**Provided material**
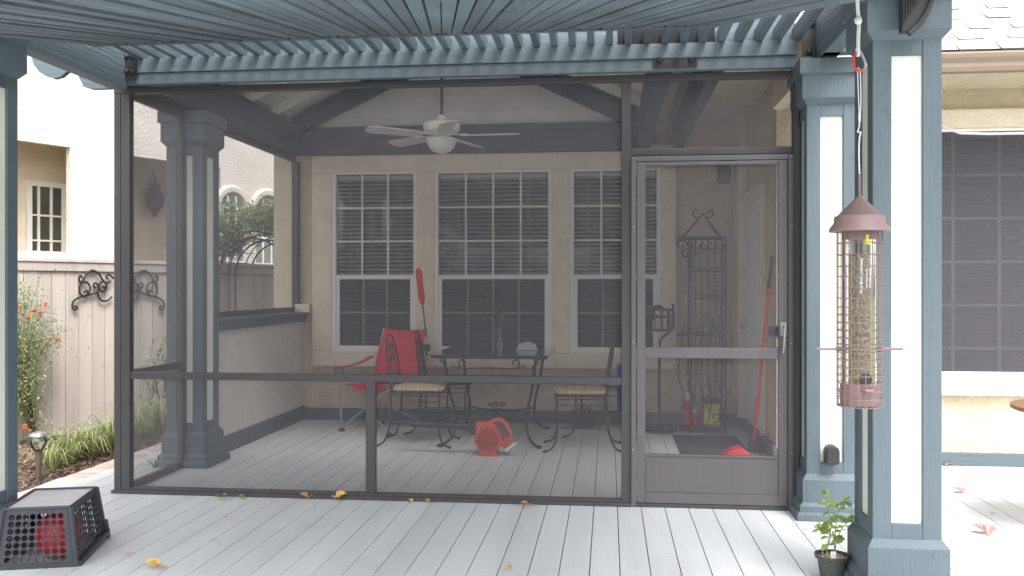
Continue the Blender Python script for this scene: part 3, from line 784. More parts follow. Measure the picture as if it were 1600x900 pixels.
for q in (.35, 1.9, tl-.15):
    a = Vector((ex0, EY, EZ+.07))-vd*q; b = Vector((ex1, EY, EZ+.07))-vd*q
    m = MB(); m.beam(a, b, .09, .045); m.build('joist', 'blue_paint_x', lat)
# screws at the slat ends
scr = None
for i in range(NP):
    x = ex0+(ex1-ex0)*i/(NP-1)
    if scr is None:
        m = MB(); m.lathe([(.009, -.003), (.009, .004)], Vector((x, EY, EZ))-vd*.10+Vector((0, 0, -.0025)), 8); scr = m.build('screw', 'black_metal', lat); XS = x
    else:
        o = scr.copy(); COL.objects.link(o); o.location.x += x-XS+random.uniform(-.006, .006); o.location.y += random.uniform(-.01, .01)

# ================================================================== PORCH ROOF (gable)
PR0 = -3.15; PR1 = .33; PRX = (PR0+PR1)/2; PZ = 2.93; SLP = .48; Y0 = 5.60
pr = empty('porch_roof', (PRX, 7, 2.65), 'gabled porch roof with pale ceiling boards and dark blue beams', 'porch roof')
apex = PZ+(PRX-PR0)*SLP
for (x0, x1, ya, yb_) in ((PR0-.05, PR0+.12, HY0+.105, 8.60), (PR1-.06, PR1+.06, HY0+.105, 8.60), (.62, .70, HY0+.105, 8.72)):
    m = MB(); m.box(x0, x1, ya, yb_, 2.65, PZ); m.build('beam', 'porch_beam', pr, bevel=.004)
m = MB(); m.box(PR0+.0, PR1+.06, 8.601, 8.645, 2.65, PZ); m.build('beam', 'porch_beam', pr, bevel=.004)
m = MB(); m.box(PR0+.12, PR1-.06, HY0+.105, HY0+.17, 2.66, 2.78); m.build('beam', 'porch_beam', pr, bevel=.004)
for sgn, xe in ((1, PR0), (-1, PR1)):
    # ceiling boards
    m = MB(); nb_ = 12; L = math.hypot(PRX-PR0, apex-PZ)
    dirv = Vector((PRX-xe, 0, apex-PZ))/nb_
    for k in range(nb_):
        a = Vector((xe, Y0, PZ+.10))+dirv*(k+.015); b = Vector((xe, Y0, PZ+.10))+dirv*(k+.985)
        nn = Vector((-dirv.z, 0, dirv.x)).normalized()*(.02 if dirv.x > 0 else -.02)
        m.add([a, b, b+Vector((0, 3.15, 0)), a+Vector((0, 3.15, 0)), a+nn, b+nn, b+nn+Vector((0, 3.15, 0)), a+nn+Vector((0, 3.15, 0))],
              [(0, 1, 2, 3), (4, 7, 6, 5), (0, 4, 5, 1), (1, 5, 6, 2), (2, 6, 7, 3), (3, 7, 4, 0)])
    m.build('ceiling', 'ceiling_white', pr)
    m = MB(); a = Vector((xe-sgn*.35, Y0-.1, PZ+.10-.35*SLP+.03)); b = Vector((PRX, Y0-.1, apex+.13)); dy = Vector((0, 3.4, 0)); up_ = Vector((0, 0, .04))
    m.add([a, b, b+dy, a+dy, a+up_, b+up_, b+up_+dy, a+up_+dy], [(0, 1, 2, 3), (4, 7, 6, 5), (0, 4, 5, 1), (1, 5, 6, 2), (2, 6, 7, 3), (3, 7, 4, 0)]); m.build('roof_deck', 'shingle', pr)
    for yy in (6.2, 6.85, 7.5, 8.1):
        m = MB(); m.beam(Vector((xe, yy, PZ+.055)), Vector((PRX, yy, apex+.055)), .04, .085); m.build('rafter', 'ceiling_white', pr)
    m = MB(); m.beam(Vector((xe+sgn*.05, 8.56, PZ+.0)), Vector((PRX, 8.56, apex-.03)), .07, .17); m.build('rake_beam', 'porch_beam', pr, bevel=.004)
m = MB(); 
zc = PZ
while zc < apex+.1:      # horizontal siding on the gable wall
    hw = max(.02, (apex+.1-zc)/SLP)
    m.box(max(PR0, PRX-hw), min(PR1+.06, PRX+hw), 8.66, 8.67, zc, zc+.1485); zc += .15
m.box(PR0, PR1+.06, 8.672, 8.70, PZ-.2, apex+.1)
m.build('gable_wall', 'ceiling_white', pr)
m = MB(); m.box(PR1+.061, 1.62, Y0, 8.749, 2.951, 2.99); m.build('soffit', 'stucco_trim', pr)
m = MB(); m.box(1.25, 1.62, HY0+.25, 7.0, 2.70, 2.949); m.build('fascia', 'stucco_trim', pr)

# ================================================================== KNEE WALL
kw = empty('knee_wall', (-3.12, 7.7, 0), 'low cream board wall with blue cap rail at the left of the porch', 'low wall')
KX = -3.07
m = MB(); y = 6.61
while y < 8.7: m.box(KX-.02, KX, y, min(8.74, y+.098), .14, 1.05); y += .10
m.box(KX-.05, KX-.022, 6.61, 8.74, .1, 1.05); m.build('board', 'knee_board', kw)
m = MB(); m.box(KX-.06, KX+.015, 6.61, 8.74, .001, .14); m.build('base_rail', 'blue_paint_y', kw, bevel=.004)
m = MB(); m.box(KX-.10, KX+.04, 6.61, 8.74, 1.05, 1.085); m.box(KX-.07, KX+.02, 6.61, 8.74, .99, 1.05); m.build('cap_rail', 'blue_paint_y', kw, bevel=.004)
m = MB(); m.box(KX-.05, KX+.1, 8.60, 8.74, 1.085, 1.17); m.build('end_block', 'stucco_trim', kw, bevel=.006)

# ================================================================== SCREEN ENCLOSURE
SY = 5.46
enc = empty('screen_enclosure', (-1, SY, 0), 'dark bronze framed insect screen wall around the porch', 'screen enclosure')
def bar(x0, x1, y0, y1, z0, z1, name='post', mt='bronze', bev=.003):
    m = MB(); m.box(x0, x1, y0, y1, z0, z1); return m.build(name, mt, enc, bevel=bev)
xc0 = at(178, 500, SY).x; xc1 = at(203, 500, SY).x; xm0 = at(571, 650, SY).x; xm1 = at(586, 650, SY).x
xp0 = at(971, 500, SY).x; xp1 = at(986, 500, SY).x; xd1 = at(1239, 500, SY).x
m = MB(); m.box(xc0, xc0+.045, SY, SY+.05, 0, 2.59); m.box(xc0+.049, xc1, SY-.004, SY+.05, 0, 2.59); m.box(xc0+.04, xc0+.055, SY+.01, SY+.045, 0, 2.58); m.build('post', 'bronze', enc, bevel=.003)
bar(xm0, xm1, SY+.002, SY+.048, .042, .74)
bar(xp0, xp1, SY, SY+.05, 0.004, 2.59)
bar(xd1, 1.13, SY-.01, SY+.05, 0, 2.59)
bar(xc1, xp0, SY+.001, SY+.049, .003, .04, 'sill'); 
m = MB(); m.box(xc0-.01, xp1, SY-.02, SY, .002, .022); m.build('sill', 'bronze', enc, bevel=.002)
bar(xc1, xp0, SY+.004, SY+.047, .74, .785, 'rail')
bar(xc0, 1.13, SY-.003, SY+.052, 2.59, 2.628, 'rail')
zt0 = at(1100, 243, SY).z; zt1 = at(1100, 233, SY).z
bar(xp1, xd1, SY+.002, SY+.05, zt0+.005, zt1+.01, 'rail')
def screen(p, mt='screen_mesh'):
    m = MB(); m.add(p, [(0, 1, 2, 3)]); return m.build('screen_panel', mt, enc)
ys = SY+.025
screen([(xc1, ys, .785), (xp0, ys, .785), (xp0, ys, 2.59), (xc1, ys, 2.59)])
screen([(xc1, ys, .04), (xm0, ys, .04), (xm0, ys, .74), (xc1, ys, .74)])
screen([(xm1, ys, .04), (xp0, ys, .04), (xp0, ys, .74), (xm1, ys, .74)])
screen([(xp1, ys, zt1+.01), (xd1, ys, zt1+.01), (xd1, ys, 2.59), (xp1, ys, 2.59)])
# left side screens
SX = -3.14
bar(SX-.02, SX+.02, 6.25, 6.32, .002, 2.64); bar(SX-.02, SX+.02, SY+.05, 6.25, .002, .05, 'sill'); bar(SX-.02, SX+.02, SY+.05, 6.25, .74, .79, 'rail'); bar(SX-.02, SX+.02, SY+.05, 6.25, 2.58, 2.64, 'rail')
bar(SX-.02, SX+.02, 6.61, 8.74, 1.09, 1.14, 'rail'); bar(SX-.02, SX+.03, 8.66, 8.74, 1.14, 2.6)
bar(SX-.02, SX+.02, 6.61, 8.66, 2.59, 2.645, 'rail')
screen([(SX, SY+.05, .05), (SX, 6.25, .05), (SX, 6.25, .74), (SX, SY+.05, .74)], 'screen_mesh_side')
screen([(SX, SY+.05, .79), (SX, 6.25, .79), (SX, 6.25, 2.58), (SX, SY+.05, 2.58)], 'screen_mesh_side')
screen([(SX, 6.61, 1.14), (SX, 8.66, 1.14), (SX, 8.66, 2.59), (SX, 6.61, 2.59)], 'screen_mesh_side')
screen([(1.27, 5.57, .01), (1.27, 6.99, .01), (1.27, 6.99, 2.64), (1.27, 5.57, 2.64)], 'screen_mesh_side')
# door frame + door
zb0 = .012
dz1 = at(1100, 243, SY-.01).z
m = MB(); t = .030
m.box(xp1, xp1+t, SY-.016, SY+.04, .003, dz1); m.box(xd1-t, xd1, SY-.016, SY+.04, .003, dz1); m.box(xp1+t, xd1-t, SY-.016, SY+.04, dz1-.03, dz1); m.build('door_frame', 'bronze_door', enc, bevel=.003)
m = MB(); m.box(xp1+t, xd1-t, SY-.01, SY+.04, .002, .025); m.build('threshold', 'bronze', enc)
a0 = xp1+t+.004; a1 = xd1-t-.004; top = dz1-.034; st = .052
zk = at(1100, 711, SY).z; zm0 = at(1100, 560, SY).z; zm1 = at(1100, 543, SY).z; zt_ = at(1100, 258, SY).z
door = MB()
yd0, yd1 = SY-.012, SY+.022
door.box(a0, a0+st, yd0, yd1, .028, top); door.box(a1-st, a1, yd0, yd1, .028, top)
door.box(a0+st, a1-st, yd0, yd1, zt_, top); door.box(a0+st, a1-st, yd0, yd1, zm0, zm1)
door.box(a0+st, a1-st, yd0+.008, yd1-.004, .09, zk-.012); door.box(a0+st, a1-st, yd0, yd1, .028, .09); door.box(a0+st, a1-st, yd0+.002, yd1, zk-.012, zk)
D = door.build('door', 'bronze_door', enc, bevel=.003)
m = MB(); m.add([(a0+st, ys-.02, zk), (a1-st, ys-.02, zk), (a1-st, ys-.02, zm0), (a0+st, ys-.02, zm0)], [(0, 1, 2, 3)]); m.add([(a0+st, ys-.02, zm1), (a1-st, ys-.02, zm1), (a1-st, ys-.02, zt_), (a0+st, ys-.02, zt_)], [(0, 1, 2, 3)]); m.build('mesh_panel', 'screen_mesh', D)
hx = at(1226, 520, SY-.05); m = MB(); hz = hx.z
m.tube(smooth([(hx.x, yd0, hz+.03), (hx.x, yd0-.035, hz+.04), (hx.x, yd0-.05, hz+.02), (hx.x-.002, yd0-.035, hz-.08), (hx.x-.004, yd0-.02, hz-.12)], 5), .009, 8)
m.box(hx.x-.018, hx.x+.018, yd0-.006, yd0-.0005, hz-.02, hz+.06); m.build('handle', 'steel', D, sm=True)
m = MB(); m.box(hx.x-.075, hx.x-.01, yd1, yd1+.05, hz-.03, hz+.035); m.build('latch', 'black_plastic', D, bevel=.006)
m = MB()
for zz in (dz1-.012, 1.7, 1.0, .35):
    for xx in (xp1+.012, xd1-.012): m.sphere((xx, SY-.017, zz), .005, 8, 5)
m.build('screw', 'steel', D)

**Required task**
Transcribe exactly, with no pictures, the lines running from the first line of the material through the line holding "o = scr.copy();".

**Task output**
Continue the Blender Python script for this scene: part 3, from line 784. More parts follow. Measure the picture as if it were 1600x900 pixels.
for q in (.35, 1.9, tl-.15):
    a = Vector((ex0, EY, EZ+.07))-vd*q; b = Vector((ex1, EY, EZ+.07))-vd*q
    m = MB(); m.beam(a, b, .09, .045); m.build('joist', 'blue_paint_x', lat)
# screws at the slat ends
scr = None
for i in range(NP):
    x = ex0+(ex1-ex0)*i/(NP-1)
    if scr is None:
        m = MB(); m.lathe([(.009, -.003), (.009, .004)], Vector((x, EY, EZ))-vd*.10+Vector((0, 0, -.0025)), 8); scr = m.build('screw', 'black_metal', lat); XS = x
    else:
        o = scr.copy(); COL.objects.link(o); o.location.x += x-XS+random.uniform(-.006, .006); o.location.y += random.uniform(-.01, .01)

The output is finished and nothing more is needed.